Articles
The Future: How to Prepare
The perspective that comes with age
I’ve been a senior three times in my life: a senior in high school, a senior in college, and now I’m simply a senior.
Once our family visited a congregation where we filled out a visitor’s card with these options: child, Jr. High, Sr. High, 20-30, 30-40, 40-50, 50+.
Many of us are in that last category—and have been for quite some time. How should we feel about it?
First, can’t we be grateful that God has allowed us to live this long? Many obituaries I see in the paper are for those far younger than I.
Second, shouldn’t we feel an increasing sense of the preciousness of the time remaining? It’s true that the 50+ category may last longer than any of the other age brackets, but we don’t know that it will.
“As for the days of our life, they contain seventy years, or if due to strength eighty years, yet their pride is but labor and sorrow; for soon it is gone and we fly away” (Psalm 90:10 NASB).
“. . . you do not know what your life will be like tomorrow. You are just a vapor that appears for a little while and then vanishes away” (James 4:14).
Soon it is gone, wrote the Psalmist. Just a vapor, says James.
We speak of longevity, but never shortevity. Perhaps we should.

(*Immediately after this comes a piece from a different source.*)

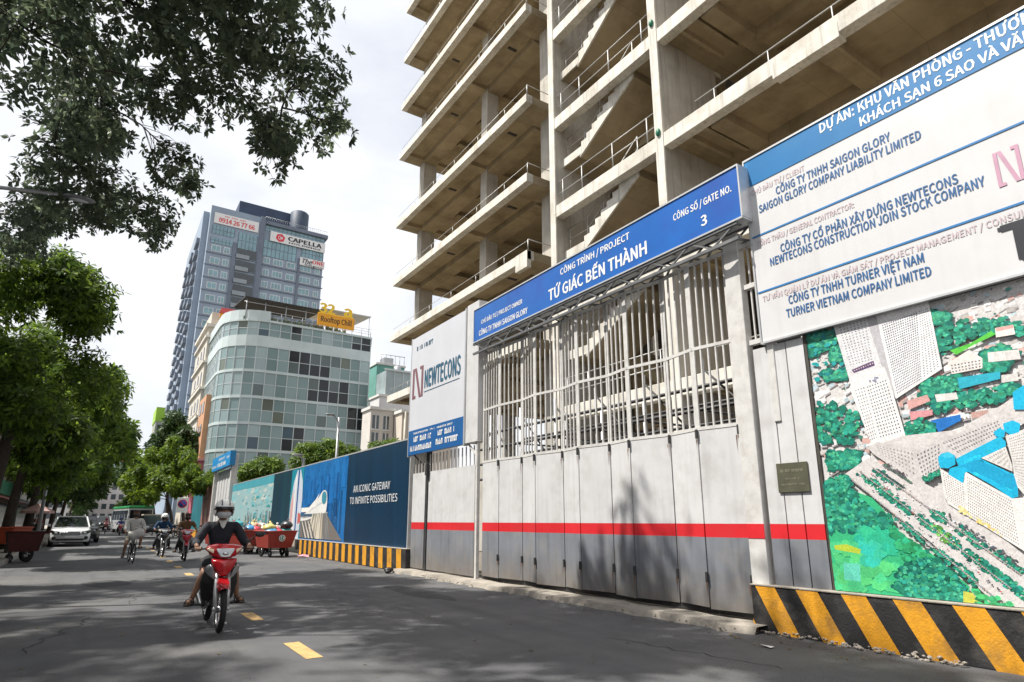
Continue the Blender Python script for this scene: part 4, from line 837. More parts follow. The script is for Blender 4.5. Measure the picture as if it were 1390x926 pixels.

And third, shouldn’t we be preparing diligently for what lies beyond? “Therefore be careful how you walk, not as unwise men, but as wise, making the most of your time, because the days are evil” (Ephesians 5:15-16).
The two stages
The future for each of us can be divided into two parts:
Future: Part I is whatever time remains for us in this world.
Future: Part II is eternity.
When we die, Part II begins. Part I is temporary. Part II is forever.
Part II is dependent on Part I. How we spend the first part determines how we spend the second (Romans 2:1-
11; 2 Corinthians 5:10). We have a choice.
Satan seeks to distract us with the “worries and riches and pleasures of this life” (Luke 8:14). God calls us to
raise our sights and make wise choices (Colossians 3:1-2).
“The world is passing away, and also its lusts; but the one who does the will of God lives forever” (1 John
2:17).
What it means to do God’s will
It means trusting in the Son He sent to be our Savior (John 8:24; 11:25-26).
It means turning in repentance from doing our own will to doing His (Acts 17:30-31).
It means being united with Christ in baptism (Acts 2:38; 22:16; Galatians 3:27).
It means remaining faithful to the end (Hebrews 3:6. 14; 10:35-39; 12:1-3).
“. . . to live the rest of the time in the flesh no longer for the lusts of men, but for the will of God” (1 Peter 4:2).